— begin GIVEN INFORMATION —

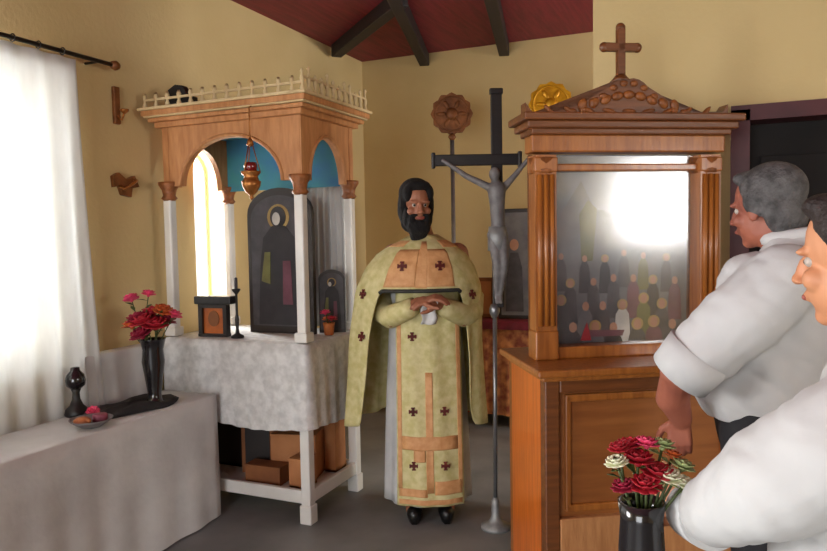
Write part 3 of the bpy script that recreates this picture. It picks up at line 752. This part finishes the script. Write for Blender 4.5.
# ------------------------------------------------------------------ people
def head_blobs(b, c, fwd, s=1.0, tilt=0, neck=None):
    """c = head centre at eye height; fwd = facing direction (unit, any)"""
    fwd = V(fwd).normalized(); side = fwd.cross(V((0,0,1))).normalized(); upv = side.cross(fwd)
    m = Matrix((side, fwd, upv)).transposed()
    def e(p, r, rot=None): ell(b, V(c)+m@(V(p)*s), tuple(q*s for q in r), m if rot is None else m@rot, 20, 14)
    e((0,-.012,.035),(.076,.096,.088)); e((0,.02,-.04),(.058,.068,.078)); e((0,.055,-.098),(.026,.024,.020)); e((0,.01,-.075),(.052,.055,.04))
    e((0,.094,-.012),(.011,.014,.03), Matrix.Rotation(.35,3,'X')); e((0,.106,-.030),(.014,.013,.011))
    for q in (-1,1):
        e((q*.030,.076,.020),(.026,.014,.008)); e((q*.040,.058,-.030),(.024,.022,.022)); e((q*.013,.098,-.034),(.009,.009,.007))
        e((q*.077,-.008,-.012),(.009,.020,.032), Matrix.Rotation(.15,3,'X'))
    e((0,.084,-.058),(.026,.010,.006)); e((0,.083,-.067),(.022,.010,.006))
    return m
def face_parts(parent, c, m, s=1.0):
    c = V(c)
    for q in (-1,1):
        b = B(); ell(b, c+m@(V((q*.029,.068,.002))*s), .0110*s, None, 14, 10); e = obj('eye', b, 'eye', parent, smooth=True)
        b = B(); ell(b, c+m@(V((q*.029,.0750,.002))*s), (.0062*s,)*3, None, 12, 8); obj('iris', b, 'iris', e, smooth=True)
    b = B(); ell(b, c+m@(V((0,.089,-.063))*s), tuple(q*s for q in (.023,.008,.008)), m, 14, 8); obj('lips', b, 'lip', parent, smooth=True)
def hand(b, wrist, d, palm, thumb, curl=.5, s=1.0):
    """wrist point, finger direction d, palm-facing normal, thumb-side direction"""
    wrist = V(wrist); d = V(d).normalized(); n = (V(palm)-d*V(palm).dot(d)).normalized(); t = V(thumb); t = (t-d*t.dot(d)-n*t.dot(n)).normalized()
    for i in range(4):
        off = (.030-.019*i)*s
        base = wrist+d*(.086-.004*abs(i-1))*s+t*off
        limb(b, [wrist+d*.012*s+t*off*.55, base], [.0145*s,.0118*s], seg=10)
        L = [.070,.078,.072,.056][i]*s; p = base; pts = [p]; ang = .15+curl*.25
        for seg, fr in enumerate((.45,.32,.23)):
            ang += curl*(.35,.75,.55)[seg]; p = p+(d*math.cos(ang)+n*math.sin(ang))*L*fr; pts.append(p)
        limb(b, pts, [.0102*s,.0096*s,.0088*s,.0078*s], seg=10)
    p0 = wrist+d*.022*s+t*.022*s
    p1 = p0+(t*.75+d*.6+n*.3).normalized()*.042*s; p2 = p1+(t*.35+d*.8+n*.45).normalized()*.034*s; p3 = p2+(d*.85+n*.4+t*.05).normalized()*.026*s
    limb(b, [p0,p1,p2,p3], [.0165*s,.0125*s,.0105*s,.009*s], seg=10)
def ering(cx_, cy_, z, rx, ry, n=32, ax_=V((1,0,0)), ay_=V((0,1,0)), wob=0, f=0, ph=0):
    return [V((cx_,cy_,z))+ax_*(rx*math.cos(2*PI*k/n)*(1+wob*math.sin(f*2*PI*k/n+ph)))+ay_*(ry*math.sin(2*PI*k/n)*(1+wob*math.sin(f*2*PI*k/n+ph))) for k in range(n)]

# ---- the priest: local frame x = picture right, y = away, z = up
pr = thing('person', 'bearded person in pale gold vestments with red crosses standing between shrine and crucifix', 'person', (-1.437,3.441,0), yaw)
hc = V((-.045,-.03,1.665)); fw = V((.22,-.96,-.12))
b = B()
hm = head_blobs(b, hc, fw, 1.0)
limb(b, [(0,.03,1.42),(-.02,.01,1.52),(-.035,-.005,1.60)], [.068,.058,.056])
limb(b, [(0,.02,.95),(0,.02,1.10),(0,.03,1.28),(0,.03,1.38)], [.13,.125,.14,.11])
for s_ in (-1,1):
    limb(b, [(s_*.09,.02,1.38),(s_*.17,.03,1.40),(s_*.25,.03,1.16),(s_*.19,-.13,1.07),(s_*.045,-.235,1.165)], [.075,.062,.046,.042,.030])
    limb(b, [(s_*.08,.02,.95),(s_*.085,.01,.50),(s_*.085,.03,.12),(s_*.09,-.02,.07),(s_*.10,-.10,.055)], [.09,.06,.042,.045,.03])
hand(b, (-.035,-.245,1.17), (.75,-.25,.25), (0,.3,-1), (0,-.6,.6), .55)
hand(b, (.055,-.235,1.16), (-.75,-.3,.2), (0,.4,-.9), (0,-.5,.7), .6)
body = obj('body', b, 'skin_p', pr); remesh(body, .0055, 3)
face_parts(pr, hc, hm)
# hair and beard
b = B()
def hl(p, r, rot=None): ell(b, hc+hm@V(p), r, hm if rot is None else hm@rot, 18, 12)
hl((0,-.03,.055),(.090,.10,.085)); hl((0,-.05,-.03),(.092,.075,.11)); hl((-.07,-.02,-.01),(.028,.05,.09)); hl((.07,-.02,-.01),(.026,.05,.085)); hl((0,.045,.105),(.062,.045,.026)); hl((0,-.05,-.10),(.075,.05,.06))
hl((-.058,.035,.06),(.025,.04,.045)); hl((.058,.035,.06),(.022,.04,.045))
o = obj('hair', b, 'hairblack', pr); remesh(o, .008, 3)
b = B()
hl((0,.055,-.115),(.064,.050,.052)); hl((-.060,.022,-.065),(.022,.034,.058)); hl((.060,.022,-.065),(.020,.034,.058)); hl((0,.055,-.155),(.048,.034,.050)); hl((-.03,.085,-.048),(.024,.012,.008)); hl((.03,.085,-.048),(.024,.012,.008)); hl((-.042,.066,-.075),(.016,.024,.032)); hl((.042,.066,-.075),(.016,.024,.032))
o = obj('beard', b, 'hairblack', pr); remesh(o, .007, 3)
# inner white robe
b = B(); n = 96; rings = []
for k in range(24):
    t_ = k/23; z = 1.40-(1.40-.09)*t_
    rx = .17+.06*t_+.01*math.sin(t_*3); ry = .12+.07*t_; w_ = .045*t_
    rings.append(ering(-.01+.0*t_, .03, z, rx, ry, n, wob=w_, f=11, ph=1.3+t_))
loft(b, rings, cap=False)
o = obj('inner_robe', b, 'robewhite', pr, smooth=True); s_ = o.modifiers.new('t','SOLIDIFY'); s_.thickness = .004
# sleeves of the inner robe
for s_ in (-1,1):
    b = B(); pts = [V((s_*.25,.03,1.18)),V((s_*.235,-.03,1.10)),V((s_*.19,-.12,1.085)),V((s_*.10,-.20,1.13)),V((s_*.065,-.222,1.15))]
    tube(b, pts, [.06,.066,.062,.052,.046], 18); o = obj('sleeve', b, 'gold_cloth', pr, smooth=True)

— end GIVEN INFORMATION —

#### DO THIS
In how many lines does the word "picture" appear? Respond with the number alone.

#### TASK ANSWER
2